Fire Department working on recruitment practices

Glendale fire officials plan to develop a recruitment strategy to diversify their ranks and make it easier for existing personnel to be promoted from within and stay with the agency.

As part of the five-year strategic plan, officials will create a recruitment committee to identify the city’s demographics and develop methods for hiring applicants who reflect those ethnic categories.

They will also develop programs that would allow firefighters to learn skills from more experienced employees and give them an opportunity to promote to other positions.

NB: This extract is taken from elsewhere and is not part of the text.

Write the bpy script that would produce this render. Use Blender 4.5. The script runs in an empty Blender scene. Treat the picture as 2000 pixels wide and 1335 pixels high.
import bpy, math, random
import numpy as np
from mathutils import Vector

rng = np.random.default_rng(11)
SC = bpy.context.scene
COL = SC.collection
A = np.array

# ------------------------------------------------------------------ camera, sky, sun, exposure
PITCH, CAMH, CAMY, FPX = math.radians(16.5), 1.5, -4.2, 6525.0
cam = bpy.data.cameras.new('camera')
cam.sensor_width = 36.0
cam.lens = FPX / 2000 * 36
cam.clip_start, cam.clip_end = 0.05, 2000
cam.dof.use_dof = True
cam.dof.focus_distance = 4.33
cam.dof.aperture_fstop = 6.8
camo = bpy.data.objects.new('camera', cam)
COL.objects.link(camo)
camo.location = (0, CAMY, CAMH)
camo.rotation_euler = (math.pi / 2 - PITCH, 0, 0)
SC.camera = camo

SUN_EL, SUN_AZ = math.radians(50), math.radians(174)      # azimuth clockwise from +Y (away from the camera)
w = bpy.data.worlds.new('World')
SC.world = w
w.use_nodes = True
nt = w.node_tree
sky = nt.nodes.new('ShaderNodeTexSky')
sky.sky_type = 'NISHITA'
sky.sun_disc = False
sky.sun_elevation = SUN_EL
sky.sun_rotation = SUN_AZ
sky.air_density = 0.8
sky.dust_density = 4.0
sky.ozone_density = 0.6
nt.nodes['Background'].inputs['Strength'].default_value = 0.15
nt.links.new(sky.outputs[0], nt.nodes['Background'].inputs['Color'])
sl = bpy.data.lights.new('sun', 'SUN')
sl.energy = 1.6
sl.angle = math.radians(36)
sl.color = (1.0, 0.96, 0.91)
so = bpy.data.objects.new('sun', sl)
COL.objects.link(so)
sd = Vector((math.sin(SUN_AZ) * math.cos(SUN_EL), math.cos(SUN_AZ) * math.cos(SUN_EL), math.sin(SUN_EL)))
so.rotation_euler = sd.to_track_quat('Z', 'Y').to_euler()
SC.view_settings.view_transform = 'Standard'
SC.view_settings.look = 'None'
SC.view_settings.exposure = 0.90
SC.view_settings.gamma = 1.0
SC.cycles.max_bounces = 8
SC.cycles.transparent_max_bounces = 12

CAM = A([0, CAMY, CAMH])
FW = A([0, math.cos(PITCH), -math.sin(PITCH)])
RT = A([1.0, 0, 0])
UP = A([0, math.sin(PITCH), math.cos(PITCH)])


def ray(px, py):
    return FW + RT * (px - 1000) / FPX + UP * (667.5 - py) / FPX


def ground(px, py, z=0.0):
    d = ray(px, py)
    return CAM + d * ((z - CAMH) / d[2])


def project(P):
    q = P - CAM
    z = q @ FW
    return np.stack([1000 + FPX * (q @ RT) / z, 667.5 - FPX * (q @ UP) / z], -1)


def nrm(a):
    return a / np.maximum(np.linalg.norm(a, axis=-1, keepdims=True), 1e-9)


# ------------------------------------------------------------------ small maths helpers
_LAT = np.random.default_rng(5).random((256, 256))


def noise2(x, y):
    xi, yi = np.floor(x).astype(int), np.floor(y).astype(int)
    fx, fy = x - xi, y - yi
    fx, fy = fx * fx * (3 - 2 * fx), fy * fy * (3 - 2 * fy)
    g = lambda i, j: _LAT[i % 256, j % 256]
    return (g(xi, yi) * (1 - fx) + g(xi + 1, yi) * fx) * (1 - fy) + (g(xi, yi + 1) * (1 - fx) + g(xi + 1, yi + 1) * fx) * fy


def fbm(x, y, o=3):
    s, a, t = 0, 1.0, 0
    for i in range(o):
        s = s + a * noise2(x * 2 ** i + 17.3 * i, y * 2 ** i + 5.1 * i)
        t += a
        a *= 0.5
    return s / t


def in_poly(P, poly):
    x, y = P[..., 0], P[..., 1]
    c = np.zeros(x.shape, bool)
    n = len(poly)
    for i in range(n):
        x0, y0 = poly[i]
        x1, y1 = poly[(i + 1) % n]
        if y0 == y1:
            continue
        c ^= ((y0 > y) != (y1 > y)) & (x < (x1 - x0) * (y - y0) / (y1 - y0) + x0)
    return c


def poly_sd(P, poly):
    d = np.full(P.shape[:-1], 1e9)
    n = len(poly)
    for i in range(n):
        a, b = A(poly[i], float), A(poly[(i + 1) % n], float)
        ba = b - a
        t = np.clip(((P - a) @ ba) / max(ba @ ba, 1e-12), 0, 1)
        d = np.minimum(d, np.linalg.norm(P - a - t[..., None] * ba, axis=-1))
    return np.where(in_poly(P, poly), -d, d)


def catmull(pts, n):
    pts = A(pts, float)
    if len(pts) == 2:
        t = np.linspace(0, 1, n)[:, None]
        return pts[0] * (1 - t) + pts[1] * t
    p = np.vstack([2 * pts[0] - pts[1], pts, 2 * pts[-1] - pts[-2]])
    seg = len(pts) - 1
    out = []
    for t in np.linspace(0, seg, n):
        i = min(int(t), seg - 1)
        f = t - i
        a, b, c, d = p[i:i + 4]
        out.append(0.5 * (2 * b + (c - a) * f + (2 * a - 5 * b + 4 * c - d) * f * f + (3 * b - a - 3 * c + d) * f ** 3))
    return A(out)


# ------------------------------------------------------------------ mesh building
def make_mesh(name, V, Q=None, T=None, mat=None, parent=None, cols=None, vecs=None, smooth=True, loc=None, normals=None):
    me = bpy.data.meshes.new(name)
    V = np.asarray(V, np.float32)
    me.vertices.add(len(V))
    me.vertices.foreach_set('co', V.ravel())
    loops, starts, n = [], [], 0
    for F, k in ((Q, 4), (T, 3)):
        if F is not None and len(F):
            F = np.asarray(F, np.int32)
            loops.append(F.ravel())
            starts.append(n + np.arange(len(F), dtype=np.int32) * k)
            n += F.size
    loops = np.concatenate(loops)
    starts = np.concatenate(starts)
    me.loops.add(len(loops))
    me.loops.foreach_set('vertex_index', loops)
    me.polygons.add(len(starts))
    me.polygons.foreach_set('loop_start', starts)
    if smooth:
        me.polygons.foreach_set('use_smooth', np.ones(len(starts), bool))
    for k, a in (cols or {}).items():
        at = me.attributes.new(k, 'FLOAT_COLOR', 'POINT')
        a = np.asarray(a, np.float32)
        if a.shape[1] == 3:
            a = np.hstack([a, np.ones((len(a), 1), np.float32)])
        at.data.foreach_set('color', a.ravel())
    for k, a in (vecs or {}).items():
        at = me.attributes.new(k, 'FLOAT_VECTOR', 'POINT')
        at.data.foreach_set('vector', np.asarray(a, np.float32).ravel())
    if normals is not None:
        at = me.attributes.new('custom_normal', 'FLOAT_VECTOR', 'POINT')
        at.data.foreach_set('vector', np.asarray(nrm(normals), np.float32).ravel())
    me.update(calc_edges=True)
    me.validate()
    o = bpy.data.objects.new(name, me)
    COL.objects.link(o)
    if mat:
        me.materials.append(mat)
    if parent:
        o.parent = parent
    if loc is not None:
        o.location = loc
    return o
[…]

“We understand the challenges that we face with recruitment,” Fire Chief Harold Scoggins said recently at a City Hall budget session meeting. “We know the community is paying attention to it.”

Councilman Rafi Manoukian raised concerns at the meeting about the department’s recruitment process, saying former Glendale Fire Chief Christopher Gray had assured him 10 years ago that recruitment efforts would generate more Armenian American firefighters to reflect the local community.

“Ten years later, the result is zero,” Manoukian said. “Nothing is there.”

But Scoggins said the department has made progress, recruiting one woman and four Armenian American firefighters within the last decade.

And about 40% of the hires were from a variety of ethnic backgrounds, including African, Armenian and Korean Americans, Scoggins said.

“I think the programs are yielding results,” he said. “But they are not just yielding results for Armenian Americans; they are yielding results from a number of different backgrounds.”

The recruitment strategy is one of eight goals identified in the department’s strategic plan.

For the first time ever, community members, city staffers and fellow public safety officials weighed in on the Fire Department’s strategic planning process.

Having community members understand the department’s mission was critical in its success, Scoggins said at a budget session.

During the planning process, community members indicated that they didn’t know the types of services the Fire Department provides.

“It’s important that we have great relationships with our neighbors because we help each other so much,” he said.

Among the other goals that came out of the strategy sessions: develop plans to maintain and replace facilities and equipment; streamline incident response planning; analyze workloads; and find ways to better communicate and work together with other agencies for mutual aid.

Officials also want to evaluate the effectiveness of community education programs.

All of this, Scoggins said, in addition to the department’s core values.

“There really are no excuses,” he said. “We have to be above the mark all the time.”